The Northern Ireland pair moved up from second at the halfway stage after the short-distance shot to overhaul the English overnight leaders Glyn Barnett and Jane Messer, who had to be content with bronze as the South Africans Peter Bramley and David Dodds moved past them to claim silver.
"We were content with our overnight position. It is generally decided on the longer ranges," said Calvert.
Millar, 42, from Conber, North Down, added: "It was a bit tricky because of the wind but it's thrilling that we put Northern Ireland on the medal chart and it's even better that it's a gold."
England won gold in the final event of the day as Mike Babb and Neil Day achieved an impressive victory in the men's 50-metre rifle prone pairs.
The winning margin of 1189 to 1180 over the silver medallists South Africa was comfortable in the end but not before Day, a 37-year-old engineer from Brampton, Cambridgeshire, overcame a personal crisis in the fifth set of 10 shots.
He began with two hundreds but dropped to 94 in the penultimate round before regrouping to fire a perfect hundred.
Babb's Bisley range record score of 598 – two 99s followed by four unblemished hundreds – meant that Day had to suffer an absolute disaster for gold to slip away but he said: "I didn't know that.
"At one point my heartbeat was right up and I was having trouble with my steady aim but I pulled myself together."
Babb, the 38-year-old British record holder from Farnborough, who has two perfect 600 scores to his name, said: "Neil showed a lot of character.
"Shooting 94 in a match like this, it is very easy to start throwing the toys out of the pram so he did very well to come back from that.
"Regardless of the score I've done today, it was never easy. On this range if you make a mistake you get punished."
The other two English bronze medals came from the Sydney Olympic individual gold medallist Richard Faulds and John Bellamy, who were disappointed with third in the double-trap pairs, and women's 10m air rifle pair Louise Minett and Victoria Eaton.
Faulds said: "We were hoping for more.

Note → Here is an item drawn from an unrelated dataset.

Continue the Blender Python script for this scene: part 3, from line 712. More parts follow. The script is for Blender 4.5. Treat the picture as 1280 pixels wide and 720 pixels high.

Being so close is very frustrating." Bellamy reflected: "I was disappointed I missed three targets right at the end." Minett and Eaton, however, had no complaints. "We both shot well, a bronze medal is always good," said 27-year-old Minett of Fareham, Hampshire.
Thirty-year-old Eaton, from Stoke-on-Trent, only returned earlier this year after a year out with a back injury suffered in a car accident and she had further problems when her trigger broke in practice last Monday.
"I had to get used to my gun again after the repair and didn't have much time so I'm pleased in the end," she said.
England now have two gold, two silver and four bronze medals after the shooting's opening two days but India took three more golds today to bring their tally to four gold and two silver.